Sylvia Olukoya instructed the central London firm in May 2017 to act for her in an ultimately successful employment claim. The initial fee estimate was between £6,000 and £10,000, along with undertakings to send her an estimate of costs incurred every two months and to advise her if it looked like the estimate would be exceeded.

Ms Olukoya complained that it was only on the first day of the remedy hearing in June 2018 that she learned Riverbrooke’s claimed costs were around £85,000. She complained to the firm but there was no resolution and she referred the matter to LeO.

An investigator at LeO managed to secure an agreement that Ms Olukoya would pay costs of £10,000 plus VAT and disbursements, totalling £13,000.

The investigator had given Riverbrooke a clear indication of her conclusion that, had Ms Olukoya understood at the outset that the costs would exceed £10,000, she would not have instructed it.

Riverbrooke issued a final invoice and Ms Olukoya paid within two weeks, as required.

The ruling quoted partner Chi Chikwendu telling the investigator that “this matter was an exception but with grave consequences and lessons have been learned” about not providing written confirmation to a client following oral discussion about costs.

Nearly three years later, after learning about the SRA referral, Riverbrooke sent Ms Olukoya a ‘revised final invoice’ for £158,000, against which it credited the £13,000.

Ms Olukoya then sought a detailed assessment, after which the law firm revised its invoice to £106,000, less the £13,000.

The judge said Ms Chikwendu believed that she could only properly achieve “vindication” through a detailed assessment of the firm’s full claimed costs. She wrongly believed that Ms Olukoya was pursuing an “undisclosed claim” against the firm with the SRA through LeO.

Judge Leonard dealt with Riverbrooke’s ability to revise its invoice as a preliminary issue and found it “beyond doubt” that when Ms Olukoya and Riverbrooke “accepted and put into effect the informal resolution brokered by the Legal Ombudsman they entered into a legally binding contract”.

The terms of that contract were “clear and complete” and he rejected the contention that Ms Olukoya had not provided any consideration. The consideration included Ms Olukoya terminating her complaint and the possibility of a published finding against the firm and other sanctions.

The fact the resolution was labelled ‘informal’ did not mean it could not be binding, Judge Leonard said.

“It seems to me that terminology is entirely beside the point. One must look at the correspondence and the parties’ actions to determine whether or not the informal resolution was contractually binding…

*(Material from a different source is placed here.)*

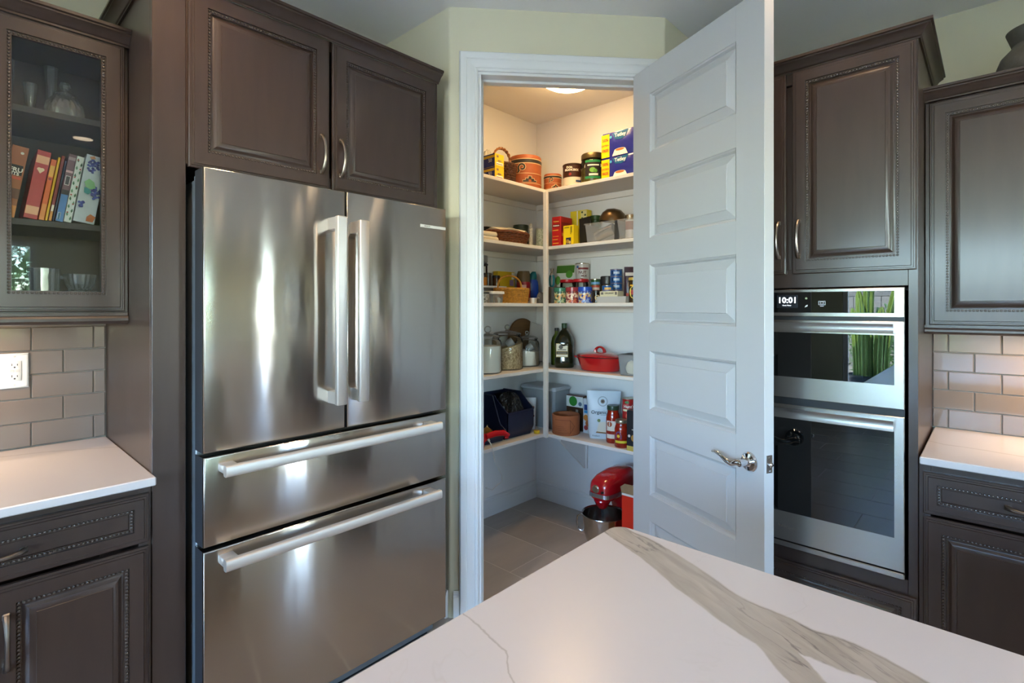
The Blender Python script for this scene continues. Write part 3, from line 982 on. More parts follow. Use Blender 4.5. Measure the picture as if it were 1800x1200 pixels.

“All that aside, it is simply not credible that a solicitor would deliver a bill marked ‘final’ and then wait for almost three years to deliver the real ‘final’ bill.

The judge added that, if he was wrong on this, the firm was debarred by promissory estoppel from relying upon the revised invoice.

Further, the firm needed the court’s permission to do raise a revised invoice, which it had not sought and would not have received as there needed to have been a genuine mistake in the original bill. This was not the case here.